Executive Summary
The U.S. National Security Agency Central Security Service (NSA CSS) issued a cybersecurity advisory on December 7, 2020 in relation to the exploitation of a VMWare vulnerability identified as CVE-2020-4006, a command injection flaw. According to the NSA CSS advisory, unnamed Russian state-sponsored threat activity groups have been exploiting this vulnerability. VMWare indicates, in order for a threat group to take advantage of this vulnerability, it would be necessary for an attacker to have “network access to the administrative configurator on port 8443 and a valid password for the configurator admin account.” VMWare goes on to state that once the threat actor has gained access it is possible to “execute commands with unrestricted privileges on the underlying operating system.” The advisory specifically indicated that “access can allow attackers to forge security assertion markup language (SAML) credentials to send seemingly authentic requests to gain access to protected data.”
After successful exploitation, the threat actor uploads a web shell, which is “a persistent interface for running server commands”. According to the original NSA report, this is done with the end goal of accessing Microsoft’s Active Directory Federation Services (ADFS), giving the attacker access to privileged and otherwise protected information to the targeted organization, if ADFS exists on the network.
The products and versions impacted by this vulnerability are as follows:
VMware Access® 20.01 and 20.10 on Linux®
VMware vIDM® 3.3.1, 3.3.2, and 3.3.3 on Linux
VMware vIDM Connector 3.3.1, 3.3.2, 3.3.3, 19.03
VMware Cloud Foundation® 4.x
VMware vRealize Suite Lifecycle Manager® 8.x
VMWare initially issued an advisory for this vulnerability on November 23, 2020 and released a patch for the affected products on December 5, 2020. In addition to patching, the NSA CSS advisory and VMWare provided workarounds, detection, and further guidance in order to protect against active exploitation of this vulnerability.
The VMWare Security Advisory with patching and workarounds can be found here: https://www.vmware.com/security/advisories/VMSA-2020-0027.html
Even though successful exploitation of this vulnerability requires access from the open internet, as well as advanced knowledge (or successful attempt at guessing) the administrator password for the affected VM products, this vulnerability is considered significant.
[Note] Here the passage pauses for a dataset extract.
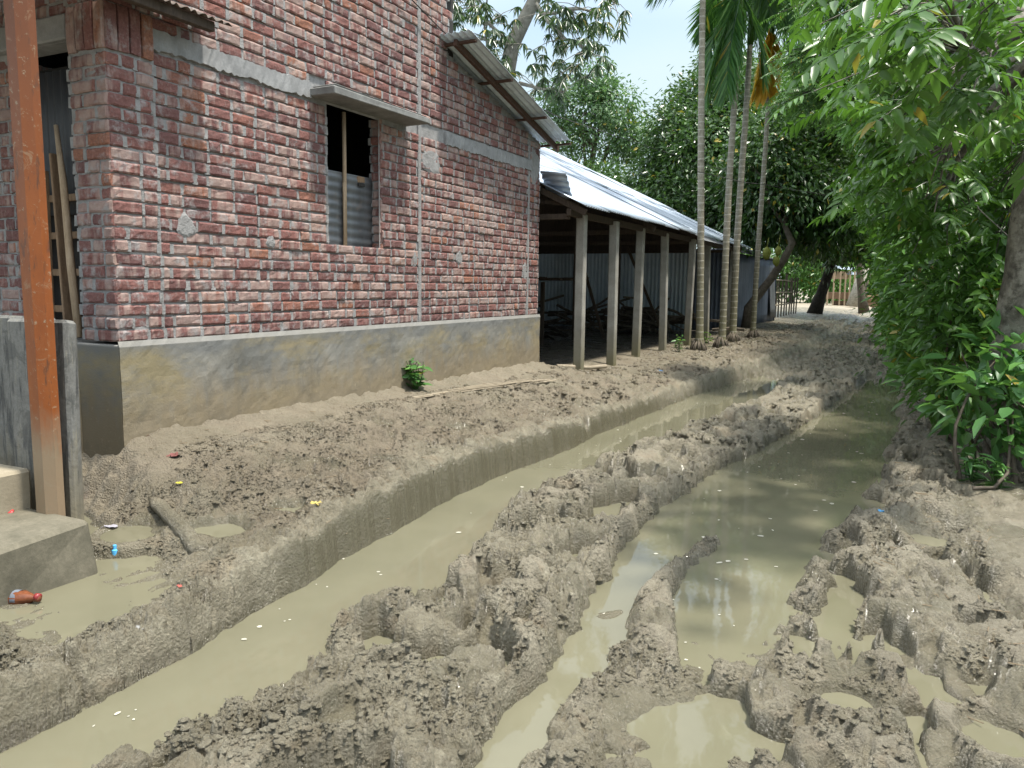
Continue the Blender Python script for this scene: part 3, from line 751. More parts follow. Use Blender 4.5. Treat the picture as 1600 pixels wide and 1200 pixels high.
# far end wall (short return seen edge on) and sill course
brick_field((XW+.0, Y_END, 0), (-1, 0, 0), (0, 1, 0), 1.5, ZP, 3.2, seed=14)
nb = len(br_o)
o_ = np.array(br_o); t_ = np.array(br_t); n_ = np.array(br_n); L_ = np.array(br_l); h_ = np.array(br_h)
uu = np.array([0, 0, .06, .2, .4, .6, .8, .94, 1, 1]); vv = np.array([0, 0, .17, .5, .83, 1, 1])
du = np.array([-.034, -.008, 0, 0, 0, 0, 0, 0, -.008, -.034]); dv = np.array([-.034, -.007, 0, 0, 0, -.007, -.034])
U, Vv = np.meshgrid(uu, vv, indexing='ij'); D = np.minimum(du[:, None], dv[None, :])
P = o_[:, None, None, :]+t_[:, None, None, :]*(U[None, :, :, None]*L_[:, None, None, None])+n_[:, None, None, :]*D[None, :, :, None]
P[..., 2] += Vv[None]*h_[:, None, None]
sh = P.shape[:3]; S_ = (P[..., 0]+P[..., 1]).ravel(); Z_ = P[..., 2].ravel()
disp = (.0035*fbm(S_*28, Z_*28, 200, 3)+.004*perlin(S_*9, Z_*9, 210)).reshape(sh)
P += n_[:, None, None, :]*disp[..., None]
edge = (.0045*fbm(S_*40+7, Z_*40, 220, 2)).reshape(sh)
P[..., 2] += edge; P += t_[:, None, None, :]*edge[..., None]*.8
r3 = rng.random((nb, 3)); r3 = np.repeat(r3[:, None, :], sh[1]*sh[2], 1).reshape(-1, 3)
Vb = P.reshape(-1, 3); nu, nv = sh[1], sh[2]
ii = np.arange(nu*nv).reshape(nu, nv)
q = np.stack([ii[:-1, :-1], ii[1:, :-1], ii[1:, 1:], ii[:-1, 1:]], -1).reshape(-1, 4)
Fb = (q[None]+(np.arange(nb)*nu*nv)[:, None, None]).reshape(-1, 4)
# flip where the frame is left handed
cr_ = np.cross(t_, (0, 0, 1.0)); flip = (cr_*n_).sum(1) < 0
Fb = Fb.reshape(nb, -1, 4); Fb[flip] = Fb[flip][:, :, ::-1]; Fb = Fb.reshape(-1, 4)
# mortar bed: recessed sheets behind the bricks, with a roughened surface
def bed(origin, t, n, length, z0, z1, hole=None, clip=None, step=.03):
    origin = np.array(origin, float); t = np.array(t, float); n = np.array(n, float)
    ss = np.linspace(0, length, max(2, int(length/step))+1); zs = np.linspace(z0, z1, max(2, int((z1-z0)/step))+1)
    for a, b in zip(ss[:-1], ss[1:]):
        top = z1 if clip is None else min(z1, max(clip(a), clip(b))+.03)
        parts = [(z0, top)]
        if hole and a >= hole[0]-.02 and b <= hole[1]+.02: parts = [(z0, hole[2]), (hole[3], top)]
        for (p, q_) in parts:
            if q_-p < .01: continue
            mort.add([origin+t*a+np.array([0, 0, p]), origin+t*b+np.array([0, 0, p]), origin+t*b+np.array([0, 0, q_]), origin+t*a+np.array([0, 0, q_])],
                     [(0, 1, 2, 3)] if np.dot(np.cross(t, (0, 0, 1.)), n) > 0 else [(3, 2, 1, 0)])
bed((-4.337, YF+.012, 0), tY, nX, .34, ZP, ZTOP)
bed((-4.335, YF+.012, 0), tX, nY, .33, ZP, ZTOP)
bed((XW-.017, Y0-.02, 0), tY, nX, Y_END-Y0+.01, ZP, ZTOP, (WIN[0]+.02, WIN[1]+.02, WIN[2], WIN[3]), roofline, .1)
bed((-5.30, YF+.072, 0), tX, nY, 3.2, ZP, ZTOP); bed((-4.66, YF+.042, 0), tX, nY, .7, 2.94, ZTOP)
bed((XW-.02, 5.975, 0), (-1, 0, 0), (0, -1, 0), .10, 1.7, 2.95); bed((-4.656, YF+.02, 0), (0, 1, 0), (-1, 0, 0), .25, ZP, 2.9)
bed((-5.31, YF+.07, 0), (0, 1, 0), (1, 0, 0), .25, ZP, 2.9); bed((XW-.012, Y_END-.012, 0), (-1, 0, 0), (0, 1, 0), 4.6, .2, 3.25)
# vertical cement stripes beside the pilasters, cement dabs on the bricks
for (a, b) in (PIL, PIL2):
    zt = roofline(a)-.02
    mort.box((XW-.018, Y0+(a+b)/2, (ZP+zt)/2), (.04, b-a+.022, zt-ZP), bev=.004)
def dab(Y, z, rx, rz, X=XW):
    nn = 16; vs = [(X+.005, Y, z)]
    for rr_ in (.75, 1.0):
        for k in range(nn):
            t = 2*math.pi*k/nn; g = 1+.12*math.sin(3*t+Y*9)+rng.normal(0, .06)
            vs.append((X+(.004 if rr_ < .8 else -.004)+rng.normal(0, .001), Y+rx*rr_*g*math.cos(t), z+rz*rr_*g*math.sin(t)))
    fs = [(0, 1+k, 1+(k+1) % nn) for k in range(nn)]+[(1+k, 1+nn+k, 1+nn+(k+1) % nn, 1+(k+1) % nn) for k in range(nn)]
    mort.add(vs, fs)
for (Y, z, rx, rz) in [(3.78, 1.86, .075, .085), (4.56, 1.80, .05, .05), (6.50, 1.73, .04, .09), (7.35, 1.78, .07, .08), (8.95, 1.66, .05, .12), (6.8, 2.70, .20, .13), (9.20, 2.98, .14, .22)]:
    dab(Y, z, rx, rz)
Vm = np.array(mort.v)
Vall = np.concatenate([Vb, Vm])
F4 = [f for f in mort.f if len(f) == 4]; F3 = [f for f in mort.f if len(f) == 3]
house = empty('brick_house', (-4.33, 3.22, .45))
tag(house, 'unplastered red brick house on a stained cement plinth at the left of the muddy lane', 'house')
wall = np_mesh('wall', Vall, [Fb, np.array(F4)+len(Vb), np.array(F3)+len(Vb)], [M['brick'], M['mortar']],
               mi=np.concatenate([np.zeros(len(Fb)), np.ones(len(F4)+len(F3))]), smooth=False,
               attr={'rnd': np.concatenate([r3, np.zeros((len(Vm), 3))])})
child(wall, house)
# plinth
mb = MB()
mb.box(((-4.318-10)/2, (YF-.006+Y_END+.006)/2, .60), (10-4.318, Y_END-YF+.012, 1.0), bev=.006)
mb.box((-4.78, YF-.004, .30), (.14, .02, 1.0), bev=.004)
ys = np.linspace(YF-.006, Y_END+.006, 170); zs = np.linspace(.12, 1.122, 30)
A, B_ = np.meshgrid(ys, zs, indexing='ij')
Xp = -4.312+.006*fbm(A*1.7, B_*2.0, 401, 3)+.0025*fbm(A*14, B_*14, 402, 3)-.012*sm(1.085, 1.122, B_+.016*fbm(A*5, B_*0, 403, 3))
k0 = len(mb.v); n_ = len(zs)
mb.add(np.stack([Xp.ravel(), A.ravel(), B_.ravel()], 1), [(i*n_+j, (i+1)*n_+j, (i+1)*n_+j+1, i*n_+j+1) for i in range(len(ys)-1) for j in range(n_-1)])
child(mb.build('plinth', M['plinth']), house)
# lintel bands with ragged edges
def band(name, Ya, Yb, z0, z1, out=.012):
    mb = MB(); ys = np.arange(Ya, Yb+.001, .025); prev = None; vs = []
    for y in ys:
        a = z0+.010*rng.normal()*.6-.006*math.sin(y*11); b = z1+.004*rng.normal()
        vs += [(XW-.03, y, a), (XW+out+rng.normal(0, .002), y, a+.004), (XW+out+rng.normal(0, .002), y, (a+b)/2), (XW+out+rng.normal(0, .002), y, b), (XW-.03, y, b+.004)]
    fs = []
    for i in range(len(ys)-1):
        for k in range(4): fs.append((i*5+k, (i+1)*5+k, (i+1)*5+k+1, i*5+k+1))
    fs += [(0, 1, 2, 3, 4), tuple((len(ys)-1)*5+k for k in (4, 3, 2, 1, 0))]
    mb.add(vs, fs)
    return child(mb.build(name, M['lintel']), house)
band('lintel_band', 3.56, 5.04, 2.932, 3.055)
band('lintel_band', 7.06, 9.10, 2.90, 3.035)
mb = MB(); mb.box((-5.9, YF+.10, 3.015), (2.46, .20, .155), bev=.01, jit=.003); child(mb.build('door_lintel', M['lintel']), house)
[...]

According to the detection information within the original NSA CSS report, “The presence of an ‘exit’ statement followed by any 3-digit number, such as ‘exit 123’, within the configurator.log (found on Linux-based systems at /opt/vmware/horizon/workspace/logs/configurator.log) would suggest that exploitation activity may have occurred on the system.”
Recommendations
Apply the VMware provided patch or utilize workarounds as soon as possible in your environment for any of the above listed products.